BoE rate hike unlikely despite ‘hawkish’ views

The Bank of England’s Monetary Policy Committee holds its monthly policy meeting this week, with expectations that policy will be left unchanged.

BoE rate hike unlikely despite ‘hawkish’ views

However, the text of the minutes from their last meeting in May suggests that there are some less ‘dovish’ views emerging within the committee.

Significantly, at the May meeting having left rates unchanged since 2009 “for some members the monetary policy decision was becoming more balanced”. In addition, it was noted that the more gradual the eventual rise in interest rates, the “earlier it might be necessary to start tightening policy”.

The less dovish tones from the minutes were somewhat in contrast to the bank’s most recent inflation report. This report and the subsequent press conference from Governor Carney suggested that the committee was in no hurry to hike interest rates.

Mr Carney stressed that a “sustained expansion is needed to meet the committee’s intention of absorbing spare capacity” in the economy and despite recent progress “significant slack remains in the labour market”.

He also noted that there has probably been only a “modest narrowing in the margin of spare capacity” over the last three months.

The focus on spare capacity in the labour market is due to the fact that it forms the basis of the committee’s new phase of forward guidance on interest rates, which came into effect after the unemployment rate dropped below 7%.

The bank is looking for the spare capacity in the economy to be ‘absorbed’ over the next two to three years. It is also of the view that there is scope to absorb this spare capacity further before raising interest rates, with the pace of rate hikes likely to be gradual and limited.

However, there are a wide range of views and considerable uncertainty within the committee on the degree of spare capacity.

The committee’s collective judgement estimates the current level of spare capacity to be in the region of 1-1.5% of GDP.
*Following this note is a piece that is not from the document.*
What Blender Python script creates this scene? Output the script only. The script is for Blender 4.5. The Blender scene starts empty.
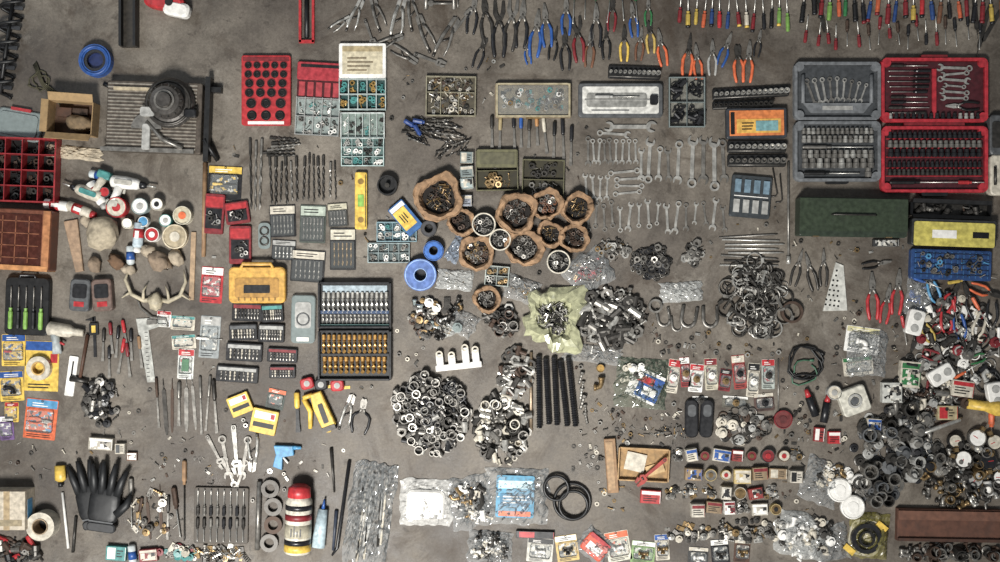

The bank has stated that the timing of when it will start to increase interest rates will depend on the evolution of the economy, particularly the degree of slack in the labour market, its absorption potential and the broader inflation outlook.

In this regard, the most recent macro data show that the economy is maintaining its strong performance.

GDP expanded by 0.8% in the first quarter of 2014, for a yearly gain of 3.1%, its strongest annual growth rate since 2007. There are also signs that the recovery is becoming more broad-based.

The improving economic picture is also reflected in various labour market metrics.

The economy added 283,000 jobs in the first quarter of the year, representing its best quarterly performance since records began in the early 1970s. The gains in employment have helped to push the unemployment rate down to 6.8%.

If the economy continues on its upward trajectory, it is anticipated that the less dovish tones within the committee could start to evolve into actual votes for a rate hike in the coming months.

The question is how widespread these ‘hawkish’ views become within the committee. The issue is complicated by the fact that three new people join the committee over the summer.

In terms of market expectations, futures contracts are pricing in the first rate hike for the first quarter of next year. We would not disagree with the market, especially given that the Bank of England holds the view that it is the role of the Financial Policy Committee, in the first instance, rather, than the committee and interest rates, to tackle any overheating in the housing market.